Canada usually alternates between good news and bad news when it comes to higher education data.  Good news: we’re getting marginally better data on profs, for only $1 million per year.  Bad news: we have literally no data on students beyond registration data anymore (social/economic background, anyone?), and no one seems to care.

But away from Statscan, we are starting to see a new culture around data which I think is quite heartening: institutions choosing to be more transparent about data.  We saw this in Ontario early last month when COU published its data on faculty workloads.  Now U of T has done it a new study on the destinations of doctoral graduates called the 10,000 PhDs Project  (Globe and Mail story here).

I really love what U of T has done here.  Without a whole lot of editorializing, they use interactive data (go play with it here) to create a series of stories of increasing complexity.  There’s simple stuff, like raw numbers (rising from 500/year in 2000 to 900/year in 2015), gender (since 2012 females outnumber males among PhDs awarded), citizenship (proportion of graduates who were international students grew a bit from 10% to 15%), and field of study (humanities barely increased, while physical and life sciences increased by a factor of 2.5).

The big news – the stuff everyone in the higher ed industry hopes you remember – is this next graph, which shows that 60% of PhD graduates from the last fifteen years are in “post-secondary education”.  And this figure is more or less the same across all cohorts – the figure is 62% among those who graduated between 2000 and 2003, and falls only slightly to 58% among those graduated since 2012.

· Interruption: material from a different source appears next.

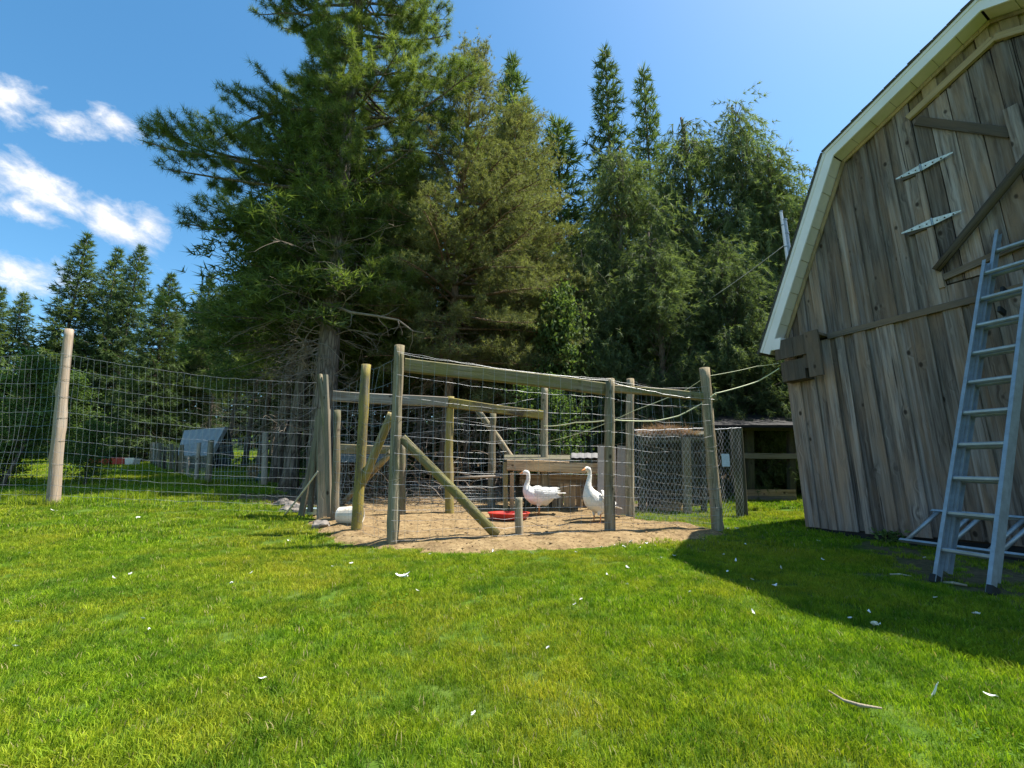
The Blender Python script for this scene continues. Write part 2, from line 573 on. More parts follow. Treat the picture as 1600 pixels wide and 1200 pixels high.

Figure 1: University of Toronto Doctoral Graduates 2000-2015 Employment Destinations

The bigger variation in destinations, frankly, comes by field of study.  Nearly all humanities PhD graduates ends up in PSE one way or the other: fewer than half of physical science doctorates do.  Life Sciences  graduates are the likeliest to end up in the public sector, and Physical Science graduates are the ones likeliest to end up in the private sector.

Figure 2: University of Toronto Doctoral Graduates 2000-2015 Employment Destinations by Field of Study

Now, you may think that “working in PSE” is just a clever euphemism to lump together people working as sessionals, people who have gone into low-level academic administration, and those who are in tenure-track jobs.  Good thinking!  That’s valid skepticism in an exercise like this.  But in this case, it mostly turns out not to be true. Across all graduates who are employed in the PSE sector, over half are in university tenure-stream jobs, another 9% or so are research associates or working in professional schools.  About 22% are teaching in college, teaching as sessionals/adjuncts or are “teaching stream” faculty.  However, the split varies significantly by cohort, with older graduates being more likely to hold tenure-stream jobs.

Figure 3: University of Toronto Doctoral Graduates 2000-2015, Job Classification by Cohort, Graduates in PSE Sector only

There are also some significant gaps by field of study: grads from social sciences and humanities are far more likely to end up in tenure-track jobs than those in the sciences.

Figure 4: University of Toronto Doctoral Graduates 2000-2015, Job Classification by Field of Study, Graduates in PSE Sector only

Now this all paints an interesting picture, but I think it’s important to add one massive caveat, namely: this is the University of Toronto only.  Sure, it’s probably 15-20% of all PhDs in the country in any given year, but it’s still an outlier because it supplies so many faculty to other universities across the country.  With the possible exceptions of UBC and McGill, most universities’ results are not going to look anything like this – more likely you will see much smaller proportions going into teaching and larger proportions going into public and private sectors.

Which is a pretty good reason to repeat this exercise at other institutions, I think.  And U of T has show everybody how feasible such a project is.  Kudos to them.  And to everyone else: what are you waiting for?